Saat aku merasa tidak ingin mengatakan apa yang sedang kurasakan kepada manusia lain sebagai perantaranya. Saat itu, aku memilih menjadi silentium saja. Rasa-rasanya buku adalah pilihan tepat untuk melarikan diri tanpa harus banyak berucap. Tapi terkadang benda mati seperti buku pun bisa jauh memahamiku.
Buku bisa jadi teman sekaligus penasihat. Mengerti apa yang ku inginkan, tahu apa yang ku butuhkan. Tak perlu repot-repot merepetisi cerita yang ku punya. Hanya dengan menemukan. Membacanya pelan-pelan jika ada yang tidak kumengerti biasanya kucari sendiri. Seolah-olah ia mampu marasuki pikiranku menyuruhku agar tetap waras sekalipun dalam diam.
Belakangan ini aku mencoba menjauhkan diri dari social media. Cara ini terbukti ampuh membuat ku fokus merampungkan bacaan. Buku terakhir yang kubaca berjudul Filosofi Teras milik Henry Manampiring, yang dari awal babnya saja sudah membuat ku hanyut dalam ilustrasi cerita.

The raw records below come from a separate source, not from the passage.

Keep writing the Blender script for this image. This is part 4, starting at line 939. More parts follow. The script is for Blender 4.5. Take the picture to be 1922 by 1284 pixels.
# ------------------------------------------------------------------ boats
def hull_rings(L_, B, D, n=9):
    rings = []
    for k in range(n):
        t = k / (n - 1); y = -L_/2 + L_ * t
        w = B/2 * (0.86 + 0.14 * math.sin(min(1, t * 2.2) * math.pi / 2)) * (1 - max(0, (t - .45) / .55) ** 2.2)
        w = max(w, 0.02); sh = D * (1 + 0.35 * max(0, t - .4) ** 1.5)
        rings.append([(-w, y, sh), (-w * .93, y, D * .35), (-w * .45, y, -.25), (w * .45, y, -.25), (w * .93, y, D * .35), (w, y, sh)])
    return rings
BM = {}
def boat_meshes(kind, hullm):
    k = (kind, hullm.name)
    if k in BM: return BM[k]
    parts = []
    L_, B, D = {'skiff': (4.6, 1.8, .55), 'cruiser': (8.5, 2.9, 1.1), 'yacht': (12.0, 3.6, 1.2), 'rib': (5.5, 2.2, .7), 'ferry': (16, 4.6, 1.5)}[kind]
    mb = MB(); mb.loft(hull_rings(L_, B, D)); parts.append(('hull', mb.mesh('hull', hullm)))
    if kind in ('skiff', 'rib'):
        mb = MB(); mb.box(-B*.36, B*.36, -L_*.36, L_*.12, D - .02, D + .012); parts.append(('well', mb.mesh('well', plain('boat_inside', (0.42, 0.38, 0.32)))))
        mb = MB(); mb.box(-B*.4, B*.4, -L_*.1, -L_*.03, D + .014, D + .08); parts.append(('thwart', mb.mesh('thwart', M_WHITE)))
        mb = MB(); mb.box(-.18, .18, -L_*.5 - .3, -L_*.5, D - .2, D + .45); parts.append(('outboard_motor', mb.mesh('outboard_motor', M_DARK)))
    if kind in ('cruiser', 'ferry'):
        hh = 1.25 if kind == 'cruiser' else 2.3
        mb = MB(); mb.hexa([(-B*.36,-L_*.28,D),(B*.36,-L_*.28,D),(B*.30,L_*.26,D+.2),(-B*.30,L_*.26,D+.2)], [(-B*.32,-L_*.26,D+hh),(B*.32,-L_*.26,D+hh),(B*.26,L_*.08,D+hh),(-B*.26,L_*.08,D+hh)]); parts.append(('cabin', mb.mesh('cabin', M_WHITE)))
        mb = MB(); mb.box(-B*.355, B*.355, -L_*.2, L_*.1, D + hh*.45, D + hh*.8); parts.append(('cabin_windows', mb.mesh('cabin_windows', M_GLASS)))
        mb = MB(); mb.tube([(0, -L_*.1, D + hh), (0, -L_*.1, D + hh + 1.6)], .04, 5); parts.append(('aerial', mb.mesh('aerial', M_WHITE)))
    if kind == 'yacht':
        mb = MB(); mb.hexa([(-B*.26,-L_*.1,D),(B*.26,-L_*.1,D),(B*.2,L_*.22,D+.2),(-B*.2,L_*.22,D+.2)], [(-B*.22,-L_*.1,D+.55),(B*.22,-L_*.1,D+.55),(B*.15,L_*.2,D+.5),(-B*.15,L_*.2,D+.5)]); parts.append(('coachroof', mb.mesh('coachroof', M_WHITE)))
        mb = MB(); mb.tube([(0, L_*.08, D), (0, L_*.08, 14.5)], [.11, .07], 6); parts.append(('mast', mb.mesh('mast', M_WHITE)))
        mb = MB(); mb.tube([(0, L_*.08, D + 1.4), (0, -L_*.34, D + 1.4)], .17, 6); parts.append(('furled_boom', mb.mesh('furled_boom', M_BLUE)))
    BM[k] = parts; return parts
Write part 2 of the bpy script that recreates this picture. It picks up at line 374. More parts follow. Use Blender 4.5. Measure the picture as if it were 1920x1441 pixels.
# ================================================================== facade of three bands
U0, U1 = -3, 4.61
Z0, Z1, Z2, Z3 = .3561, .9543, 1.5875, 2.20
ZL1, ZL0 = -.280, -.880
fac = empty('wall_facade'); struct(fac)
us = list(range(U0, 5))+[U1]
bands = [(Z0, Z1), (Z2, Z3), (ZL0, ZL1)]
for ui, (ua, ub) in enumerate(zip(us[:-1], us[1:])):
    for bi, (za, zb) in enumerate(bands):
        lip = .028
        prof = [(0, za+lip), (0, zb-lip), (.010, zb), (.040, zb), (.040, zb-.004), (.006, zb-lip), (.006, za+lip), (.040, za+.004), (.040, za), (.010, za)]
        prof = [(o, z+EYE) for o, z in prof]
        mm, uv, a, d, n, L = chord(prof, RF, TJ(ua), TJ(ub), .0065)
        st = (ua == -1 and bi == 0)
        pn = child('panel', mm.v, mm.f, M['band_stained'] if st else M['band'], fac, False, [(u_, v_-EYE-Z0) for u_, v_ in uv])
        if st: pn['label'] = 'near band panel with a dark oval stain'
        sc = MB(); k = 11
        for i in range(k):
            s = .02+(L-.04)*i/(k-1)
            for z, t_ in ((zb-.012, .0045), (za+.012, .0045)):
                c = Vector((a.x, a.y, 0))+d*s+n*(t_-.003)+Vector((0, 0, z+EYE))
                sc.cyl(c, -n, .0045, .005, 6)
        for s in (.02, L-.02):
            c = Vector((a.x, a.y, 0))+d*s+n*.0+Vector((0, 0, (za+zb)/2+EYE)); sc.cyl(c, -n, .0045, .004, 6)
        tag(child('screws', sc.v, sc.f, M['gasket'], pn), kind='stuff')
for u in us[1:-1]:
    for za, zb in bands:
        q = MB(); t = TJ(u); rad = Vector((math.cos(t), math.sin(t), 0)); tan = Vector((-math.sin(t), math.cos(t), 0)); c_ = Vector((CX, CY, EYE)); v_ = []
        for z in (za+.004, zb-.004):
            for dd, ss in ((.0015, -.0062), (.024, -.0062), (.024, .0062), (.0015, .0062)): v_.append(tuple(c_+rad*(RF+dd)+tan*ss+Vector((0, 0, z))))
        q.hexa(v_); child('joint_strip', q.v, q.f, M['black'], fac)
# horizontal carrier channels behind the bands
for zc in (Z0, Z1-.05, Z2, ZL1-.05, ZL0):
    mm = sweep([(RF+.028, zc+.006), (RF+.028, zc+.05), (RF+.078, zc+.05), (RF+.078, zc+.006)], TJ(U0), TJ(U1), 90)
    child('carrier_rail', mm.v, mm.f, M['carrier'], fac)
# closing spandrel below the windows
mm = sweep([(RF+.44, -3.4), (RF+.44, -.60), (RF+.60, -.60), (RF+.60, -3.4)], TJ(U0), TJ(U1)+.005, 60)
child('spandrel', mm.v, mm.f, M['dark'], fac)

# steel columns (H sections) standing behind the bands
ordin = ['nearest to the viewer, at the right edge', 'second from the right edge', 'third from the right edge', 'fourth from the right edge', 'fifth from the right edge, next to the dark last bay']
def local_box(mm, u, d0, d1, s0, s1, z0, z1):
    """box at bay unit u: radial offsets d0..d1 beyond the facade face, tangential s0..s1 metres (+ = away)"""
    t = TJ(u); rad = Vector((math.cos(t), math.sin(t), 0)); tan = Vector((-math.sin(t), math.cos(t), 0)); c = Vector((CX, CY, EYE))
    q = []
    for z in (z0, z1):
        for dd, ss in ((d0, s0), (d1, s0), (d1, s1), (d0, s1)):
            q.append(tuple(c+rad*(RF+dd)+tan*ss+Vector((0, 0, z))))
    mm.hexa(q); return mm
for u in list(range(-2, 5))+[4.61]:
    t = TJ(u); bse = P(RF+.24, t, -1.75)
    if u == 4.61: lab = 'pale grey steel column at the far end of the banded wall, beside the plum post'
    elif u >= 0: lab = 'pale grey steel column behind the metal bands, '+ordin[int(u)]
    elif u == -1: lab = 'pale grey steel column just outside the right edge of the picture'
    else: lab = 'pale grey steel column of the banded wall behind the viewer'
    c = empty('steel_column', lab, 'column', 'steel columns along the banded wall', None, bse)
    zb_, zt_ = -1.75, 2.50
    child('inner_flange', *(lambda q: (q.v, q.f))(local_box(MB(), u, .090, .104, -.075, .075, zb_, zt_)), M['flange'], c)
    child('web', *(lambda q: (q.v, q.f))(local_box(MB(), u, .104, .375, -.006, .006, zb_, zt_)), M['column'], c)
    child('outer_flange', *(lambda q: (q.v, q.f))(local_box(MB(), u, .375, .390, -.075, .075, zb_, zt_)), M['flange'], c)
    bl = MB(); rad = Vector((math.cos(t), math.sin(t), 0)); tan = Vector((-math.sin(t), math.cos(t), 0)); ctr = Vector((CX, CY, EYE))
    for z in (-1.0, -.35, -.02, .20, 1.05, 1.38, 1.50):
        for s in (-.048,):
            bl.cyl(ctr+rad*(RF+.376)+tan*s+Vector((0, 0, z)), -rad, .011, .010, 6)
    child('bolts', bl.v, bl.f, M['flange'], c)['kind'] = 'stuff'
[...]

Seperti tenggelam dalam aksara. Padahal maksudnya aku butuh waktu untuk benar-benar paham. Karena ternyata ada banyak pemikiran yang belum pernah kutemukan, ada banyak pemahaman yang selalu bisa jadi bahan renungan.
Aku tidak ingin jadi spoiler bagaimana bahagia ala Stoa tercipta. Lalu, apa saja yang bisa di kendalikan dan tidak bisa di kendalikan manusia. Atau seperti apa cara memperaktikan Filosofi Teras itu. Tidak, aku tidak akan membahas buku itu disini.
Aku hanya ingin berterima-kasih kepada semua penulis-penulis hebat yang telah membuat karya mereka terkenang dalam benak. Semakin dewasa jadi semakin butuh banyak membaca. Bukan lagi mencari buku yang sifatnya hanya hiburan semata tapi juga harus memiliki nilai dan manfaat yang luas.
Bukankah buku-buku seperti itu sudah seperti layaknya cokelat? Menenangkan dan tidak ingin jika hanya dapat sedikit.